Celeste Biever, deputy news editor
(Image: NASA/JPL)
Interstellar adventurers abound in science fiction, but in reality Earth has produced none: for now our only hope is NASA's Voyager 1, currently hurtling towards intertsellar space. On its 35th birthday, two images give a feel for just how much the most distant spacecraft from Earth has seen.
Voyager 1 took the image above a mere 13 days after its "birth", a launch from Cape Canaveral, Florida, that took place on 5 September 1977. Though still a baby, at this point the craft had made a whopping 11.7 million kilometres of progress while zooming away directly above Mount Everest.
In 1990, at the age of 13, its view of Earth had receded to a mere dot, as seen in the image below, taken as Voyager 1 passed the 6.3-billion-kilometre mark. Both images were assembled from data captured using equipment similar to early television cameras.
By any standard, Voyager 1 has achieved a lot for a 35-year-old. After sailing past Jupiter and Saturn in 1979, its most recent milestone came in 2005 when it passed the termination shock, a point at the edge of the solar system that marks the beginning of the end of the sun's influence. Since then, Voyager 1 has been travelling through the heliosheath, a shell of dense solar wind that separates our solar system from the rest of the galaxy.
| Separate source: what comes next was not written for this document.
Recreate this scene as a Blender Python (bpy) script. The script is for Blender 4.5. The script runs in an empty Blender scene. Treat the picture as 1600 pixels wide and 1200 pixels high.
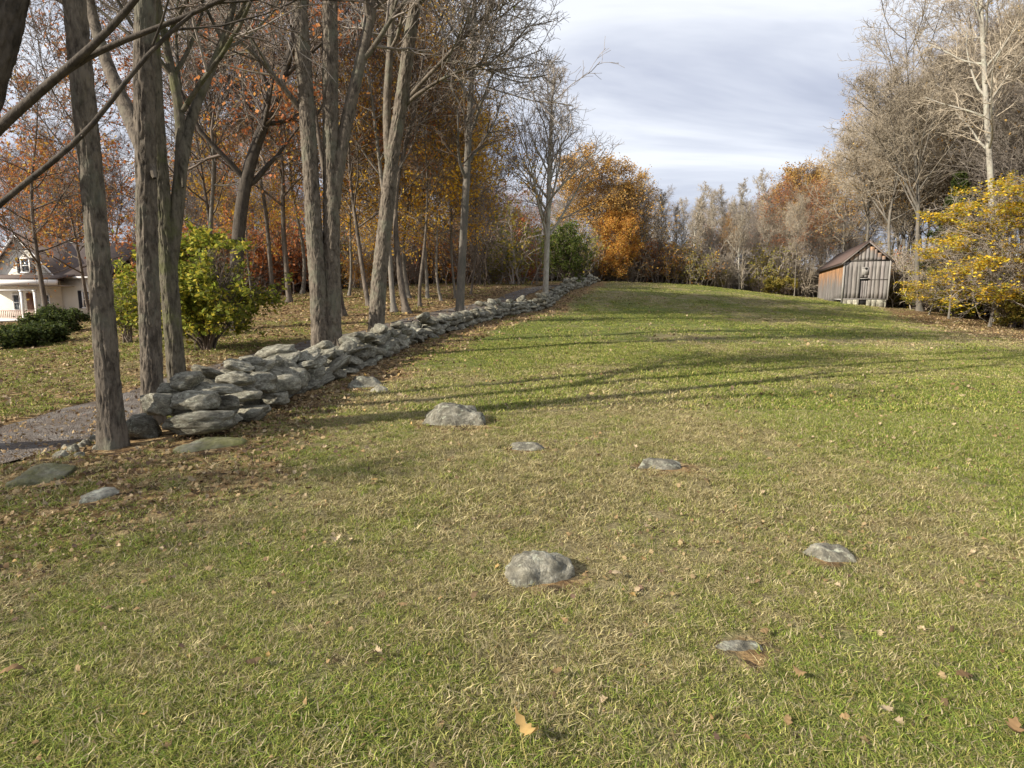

When will Voyager 1 actually exit the solar system, earning its stripes as a true interstellar traveller? Measurements released in 2010 suggested Voyager 1 was on the verge of crossing the heliopause, the solar system's final edge - and many are expecting the craft to make its departure by 2014. But the truth is no one knows exactly where the final frontier lies. Voyager may yet have a way to go before it pokes its head out of the solar cocoon and truly begins to explore the rest of the galaxy.